Annee lives in Australia and has an interest in exploring cross-cultural connection and the way identity shape-shifts in an unfamiliar place and culture. She has close friendship and family ties in Indonesia and was the recipient of an Asialink Arts’ inaugural Tulis Australian-Indonesian Writing Exchange in 2018. As a result, she had a six-week residency at Kommunitas Salihara in Jakarta and was invited to the Ubud Writers and Readers Festival.

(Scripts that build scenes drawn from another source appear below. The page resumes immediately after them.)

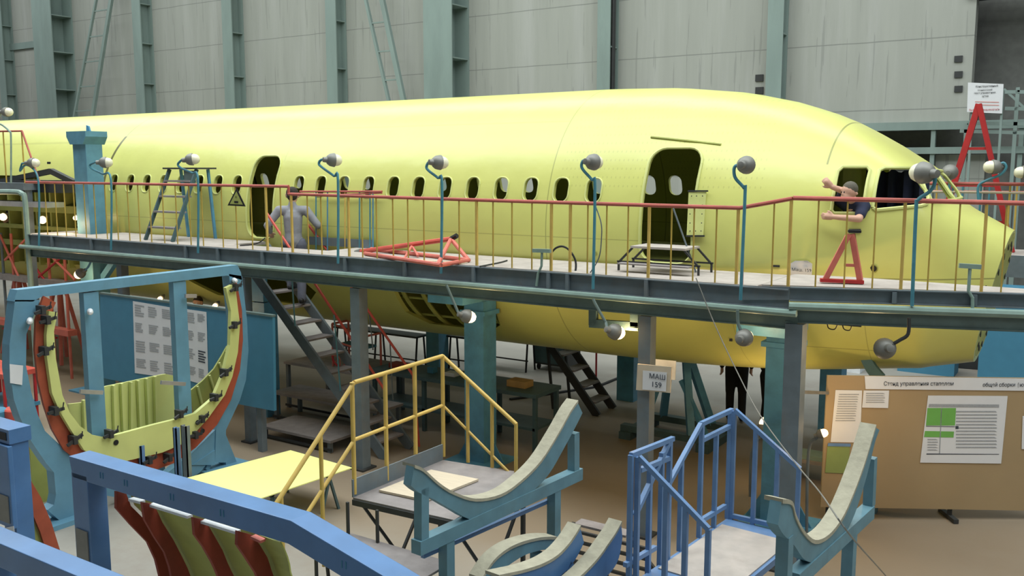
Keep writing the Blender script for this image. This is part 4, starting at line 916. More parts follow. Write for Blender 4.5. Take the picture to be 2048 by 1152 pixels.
# ================= CRADLES =================
CA = math.radians(4.7); CDIR = V((math.sin(CA), math.cos(CA), 0)); CN = V((math.cos(CA), -math.sin(CA), 0))
def cradle(label, p0, curve, lower, beam, posts, legs, wd=.10, pad=.018, m='cradle', group='padded cradles in the foreground'):
    Q = lambda x, y, o_=0: aP(x, y, V(p0) + CN * o_, CN)
    c_ = V(p0); r = thing('padded_cradle', label, 'cradle', (c_.x, c_.y, 0), group)
    up = [Q(*p) for p in chan(curve, 4)]; lo = [Q(*p) for p in chan(lower, 4)]
    MB().strip(up, lo, CN * wd * -.8).build('saddle', m, r)
    MB().strip([p + V((0, 0, pad)) + CN * .01 for p in up], [p + CN * .01 - V((0, 0, pad * .4)) for p in up], CN * -(wd * 1.3)).build('felt_pad', 'felt', r, smooth=True)
    if beam: a, b_ = Q(*beam[0], -.04), Q(*beam[1], -.04); MB().bar(a, b_, .1, .11).build('cross_beam', m, r)
    for a, b_ in posts: MB().bar(Q(*a, -.04), Q(*b_, -.04), .08, .08, CDIR).build('strut', m, r)
    for x, y in legs: q = Q(x, y, -.04); MB().bar(q, (q.x, q.y, 0), .09, .09, CDIR).build('leg', m, r)
    return r
p1 = aZ(990, 1016, 1.5)
cradle('large teal cradle with grey felt padding, raised in front of the yellow railed platform', p1,
       [(828, 934), (846, 942), (875, 968), (905, 987), (950, 1001), (1000, 992), (1040, 965), (1080, 925), (1115, 870), (1140, 825), (1155, 804)],
       [(822, 972), (838, 985), (870, 1000), (905, 1020), (950, 1040), (1012, 1018), (1062, 985), (1098, 948), (1130, 893), (1152, 852), (1165, 826)],
       ((832, 1095), (1157, 946)), [((843, 975), (843, 1085)), ((1147, 865), (1147, 950))], [(893, 1080), (1108, 975)])
a = aP(845, 1112, p1 + CN * -.1, CN); c = aP(1100, 1000, p1 + CN * -.1, CN); MB().bar(a, c, .035, .035).build('loose_tube', 'rail_blue', label='blue tube fixed below the beam of the large teal cradle', cat='tube')
p2 = aZ(1640, 1105, 1.5)
cradle('teal cradle with long felt padded arm in front of the tan board', p2,
       [(1563, 1004), (1582, 1008), (1590, 1035), (1606, 1066), (1628, 1085), (1655, 1074), (1682, 1040), (1705, 990), (1727, 930), (1742, 880), (1750, 854)],
       [(1556, 1050), (1566, 1068), (1588, 1090), (1610, 1120), (1640, 1124), (1672, 1098), (1700, 1050), (1720, 998), (1738, 935), (1750, 885), (1759, 860)],
       ((1585, 1160), (1737, 1022)), [((1742, 915), (1738, 1010))], [(1570, 1070), (1700, 1065)], pad=.022)
p3 = aZ(1095, 1115, 1.32)
cradle('smaller blue cradle at the bottom centre, its right arm raised', p3, [(996, 1154), (1020, 1149), (1050, 1142), (1085, 1130), (1115, 1112), (1140, 1085), (1160, 1054)], [(1000, 1175), (1030, 1180), (1060, 1172), (1090, 1165), (1125, 1148), (1150, 1120), (1168, 1085)], None, [((1130, 1130), (1155, 1150))], [(1125, 1150), (1040, 1180)], m='blue')
p4 = aZ(1040, 1100, 1.25)
cradle('arched teal cradle at the bottom centre, behind the smaller blue one', p4, [(962, 1160), (985, 1125), (1010, 1103), (1040, 1088), (1080, 1078), (1113, 1077)], [(985, 1175), (1005, 1142), (1030, 1122), (1055, 1108), (1085, 1100), (1113, 1098)], None, [], [(1075, 1105), (1000, 1150)])
p5 = aZ(1200, 1110, 1.22)
cradle('worn blue cradle with frayed padding at the bottom, left of the blue railed platform', p5, [(1148, 1165), (1170, 1145), (1195, 1118), (1215, 1090), (1230, 1068), (1242, 1046)], [(1160, 1200), (1185, 1175), (1205, 1160), (1225, 1140), (1238, 1115), (1245, 1075)], None, [], [(1205, 1165), (1170, 1190)], m='blue')
pb = aP(1107, 1108, p4, CN)
MB().lathe(pb - V((0, 0, .09)), (0, 0, 1), [(0, .02), (.02, .06), (.07, .085), (.12, .075), (.15, .04), (.165, .03), (.17, .005)], 16).build('glass_lamp_globe', 'aluminium', smooth=True, label='shiny round metal lamp head resting between the small cradles', cat='lamp')
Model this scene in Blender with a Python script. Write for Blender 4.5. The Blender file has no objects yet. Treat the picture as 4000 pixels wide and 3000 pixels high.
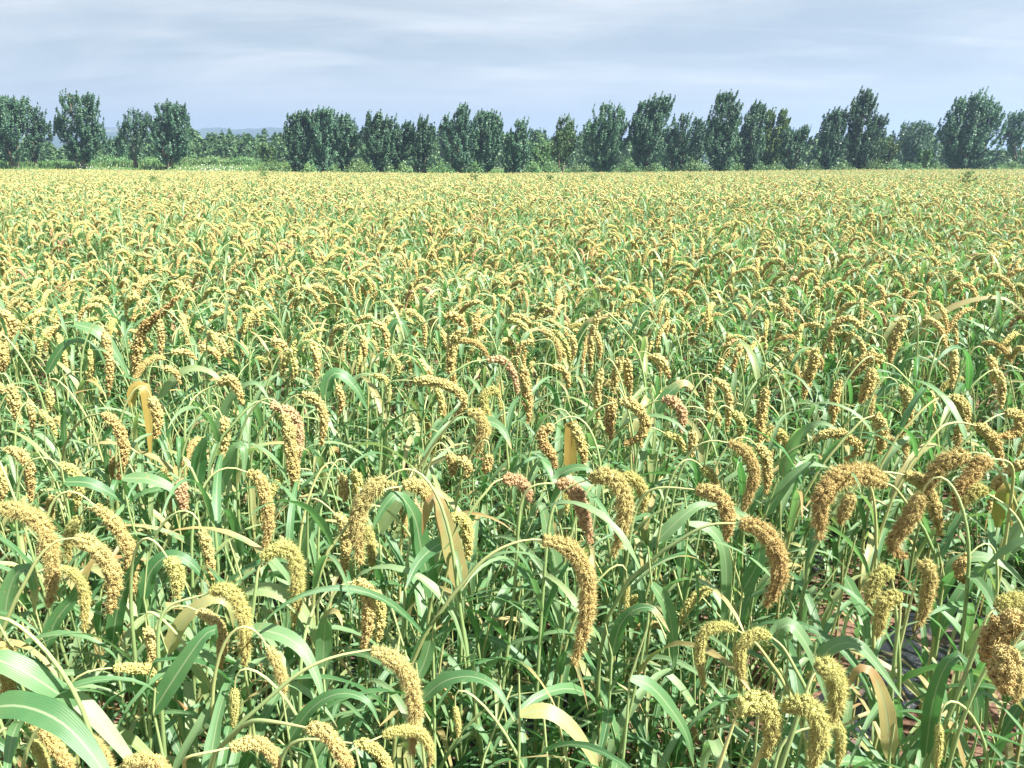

Prior to becoming a tutor in literary and cultural studies at Western Sydney University in 2014, Annee worked as a writer, editor and community development worker in the areas of women’s health, human rights and social justice. Two of her publications include: I Always Wanted To Be A Tap Dancer: Women With Disabilities and (with Nola Colefax on her memoir) Signs of Change: My Autobiography and History of Australian Theatre of the Deaf 1973–1983. In 1981 she was founding editor of Healthright: A Journal of Women’s Health, Family Planning and Sexuality.
Annee has published articles in New Writing, Griffith Review, Hecate and Cultural Studies Review.

The Colour of Things Unseen is her debut novel.